Connolly left her house saying, "I'll be back".
He returned a short time later, when the woman was in the shower, and went into her bedroom.
He poured a purple liquid from a sports drink bottle onto her carpet and set light to it. Flames immediately engulfed the room.
The woman and three other female occupants of the house escaped and firefighters put out the blaze before it could cause structural damage to the house.
However, the carpet was burnt and the bedroom walls were charred. Furniture, clothing and possessions in the room were destroyed.
When police found Connolly the following day, they discovered in his car 150 grams of dried cannabis head in five snap lock bags, a set of electronic scales, 19 cannabis plants in two boxes, and a lighting rig.
After a jury trial, Connolly was found guilty of arson, burglary and possessing cannabis for sale.
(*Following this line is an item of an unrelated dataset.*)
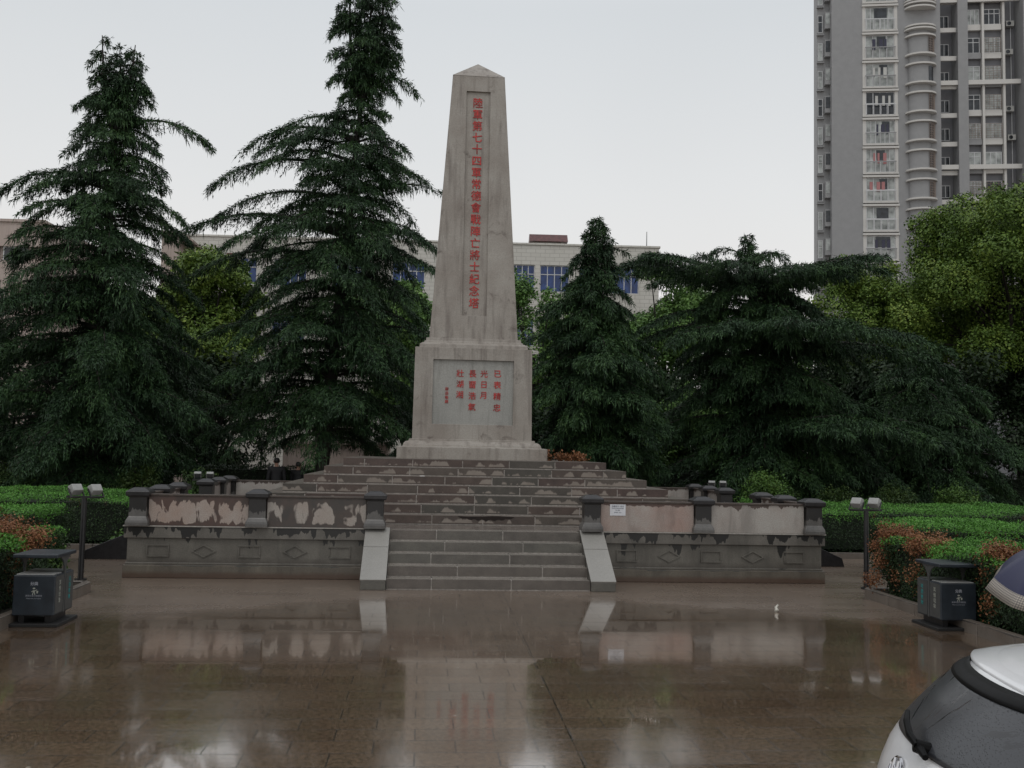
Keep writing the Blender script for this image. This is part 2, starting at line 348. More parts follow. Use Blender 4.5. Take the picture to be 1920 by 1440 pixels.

He appealed against his 64-month prison sentence to the Court of Appeal.
He argued that the sentencing judge had adopted a "manifestly excessive" starting point for determining his sentence, and had misapplied the totality principle which looks at the offending overall when imposing multiple sentences of imprisonment.
Connolly also argued that the judge failed to give him credit for a cultural report which had described a "very sad upbringing" blighted by alcohol and violence in his home, leaving him "a child living in constant fear".
Connolly also said the judge had failed to give him a discount for alcohol and drug issues, or to give him any credit for time spent on electronically monitored bail.
The Appeal Court panel of Justices Goddard, Ellis and Dunningham rejected all of Connolly's arguments apart from the one concerning his time on electronically monitored bail.
The judges said that the cultural report which detailed his childhood was "on its face, inconsistent" with Connolly's parents now being his chief support people.
A probation officer's pre-sentence report said that Connolly's parents had told the report-writer that they had always supported their son and would continue to do so.
However, the Appeal Court justices found that there was a sentencing error in that seven and a half months Connolly spent on electronically monitored bail was not taken into account by the sentencing judge.
They said a discount of three or four months should have been applied to his jail term.
The judges quashed the five-year, four-month jail term and imposed a sentence of five years instead.